→ Exercise goal
Starting at the first line of the data, print each line verbatim up to and including the line bearing "bg.inputs[0]); nt.links.new(bg.outputs[0], wo.inputs[0])", omitting pictures.

━━ Information supplied

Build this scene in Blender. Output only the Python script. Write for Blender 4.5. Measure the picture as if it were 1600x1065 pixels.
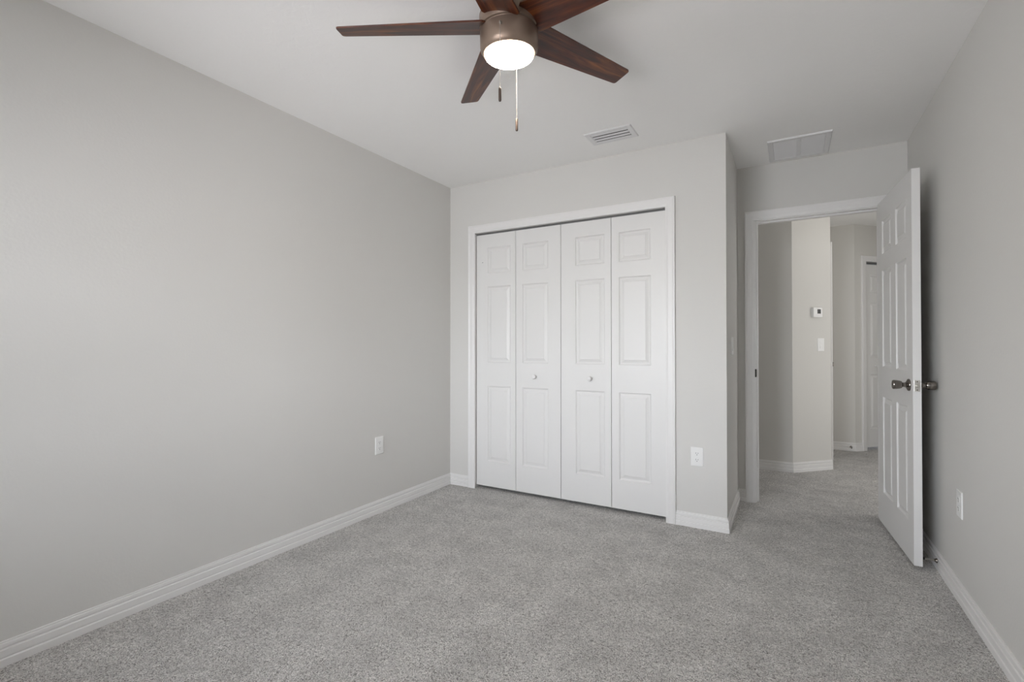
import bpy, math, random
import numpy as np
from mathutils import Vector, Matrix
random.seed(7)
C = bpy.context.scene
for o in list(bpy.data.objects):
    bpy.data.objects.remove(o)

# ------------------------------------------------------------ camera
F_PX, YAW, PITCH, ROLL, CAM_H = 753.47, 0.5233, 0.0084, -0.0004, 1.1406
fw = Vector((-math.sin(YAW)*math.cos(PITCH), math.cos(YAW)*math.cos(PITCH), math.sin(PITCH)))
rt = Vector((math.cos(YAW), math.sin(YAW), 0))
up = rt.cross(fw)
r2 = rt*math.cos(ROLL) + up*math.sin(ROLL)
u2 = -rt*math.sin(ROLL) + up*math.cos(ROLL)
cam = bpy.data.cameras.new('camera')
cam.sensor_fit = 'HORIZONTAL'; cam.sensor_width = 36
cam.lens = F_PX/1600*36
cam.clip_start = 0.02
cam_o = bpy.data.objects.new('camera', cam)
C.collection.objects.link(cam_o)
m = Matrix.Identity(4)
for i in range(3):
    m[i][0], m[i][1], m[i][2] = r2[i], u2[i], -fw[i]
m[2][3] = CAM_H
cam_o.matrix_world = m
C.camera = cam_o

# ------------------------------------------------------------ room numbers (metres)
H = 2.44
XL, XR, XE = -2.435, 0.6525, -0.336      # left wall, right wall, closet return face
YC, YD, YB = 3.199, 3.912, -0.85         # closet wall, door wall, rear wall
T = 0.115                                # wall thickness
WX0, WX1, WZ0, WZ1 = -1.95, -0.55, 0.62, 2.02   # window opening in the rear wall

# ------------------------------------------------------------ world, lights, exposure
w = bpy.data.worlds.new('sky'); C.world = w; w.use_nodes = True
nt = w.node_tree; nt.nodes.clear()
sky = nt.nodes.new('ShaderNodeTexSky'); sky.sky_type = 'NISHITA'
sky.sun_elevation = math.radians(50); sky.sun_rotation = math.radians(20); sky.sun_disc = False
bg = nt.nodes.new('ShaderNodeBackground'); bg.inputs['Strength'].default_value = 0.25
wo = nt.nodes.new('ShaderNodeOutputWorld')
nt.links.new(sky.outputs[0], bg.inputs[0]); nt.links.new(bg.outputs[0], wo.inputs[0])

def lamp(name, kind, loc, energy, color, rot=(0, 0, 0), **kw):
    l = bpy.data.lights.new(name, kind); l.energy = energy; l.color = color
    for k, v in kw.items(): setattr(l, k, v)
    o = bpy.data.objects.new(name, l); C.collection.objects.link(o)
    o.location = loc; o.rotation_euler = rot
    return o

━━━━

→ Finished answer
Build this scene in Blender. Output only the Python script. Write for Blender 4.5. Measure the picture as if it were 1600x1065 pixels.
import bpy, math, random
import numpy as np
from mathutils import Vector, Matrix
random.seed(7)
C = bpy.context.scene
for o in list(bpy.data.objects):
    bpy.data.objects.remove(o)

# ------------------------------------------------------------ camera
F_PX, YAW, PITCH, ROLL, CAM_H = 753.47, 0.5233, 0.0084, -0.0004, 1.1406
fw = Vector((-math.sin(YAW)*math.cos(PITCH), math.cos(YAW)*math.cos(PITCH), math.sin(PITCH)))
rt = Vector((math.cos(YAW), math.sin(YAW), 0))
up = rt.cross(fw)
r2 = rt*math.cos(ROLL) + up*math.sin(ROLL)
u2 = -rt*math.sin(ROLL) + up*math.cos(ROLL)
cam = bpy.data.cameras.new('camera')
cam.sensor_fit = 'HORIZONTAL'; cam.sensor_width = 36
cam.lens = F_PX/1600*36
cam.clip_start = 0.02
cam_o = bpy.data.objects.new('camera', cam)
C.collection.objects.link(cam_o)
m = Matrix.Identity(4)
for i in range(3):
    m[i][0], m[i][1], m[i][2] = r2[i], u2[i], -fw[i]
m[2][3] = CAM_H
cam_o.matrix_world = m
C.camera = cam_o

# ------------------------------------------------------------ room numbers (metres)
H = 2.44
XL, XR, XE = -2.435, 0.6525, -0.336      # left wall, right wall, closet return face
YC, YD, YB = 3.199, 3.912, -0.85         # closet wall, door wall, rear wall
T = 0.115                                # wall thickness
WX0, WX1, WZ0, WZ1 = -1.95, -0.55, 0.62, 2.02   # window opening in the rear wall

# ------------------------------------------------------------ world, lights, exposure
w = bpy.data.worlds.new('sky'); C.world = w; w.use_nodes = True
nt = w.node_tree; nt.nodes.clear()
sky = nt.nodes.new('ShaderNodeTexSky'); sky.sky_type = 'NISHITA'
sky.sun_elevation = math.radians(50); sky.sun_rotation = math.radians(20); sky.sun_disc = False
bg = nt.nodes.new('ShaderNodeBackground'); bg.inputs['Strength'].default_value = 0.25
wo = nt.nodes.new('ShaderNodeOutputWorld')
nt.links.new(sky.outputs[0], bg.inputs[0]); nt.links.new(bg.outputs[0], wo.inputs[0])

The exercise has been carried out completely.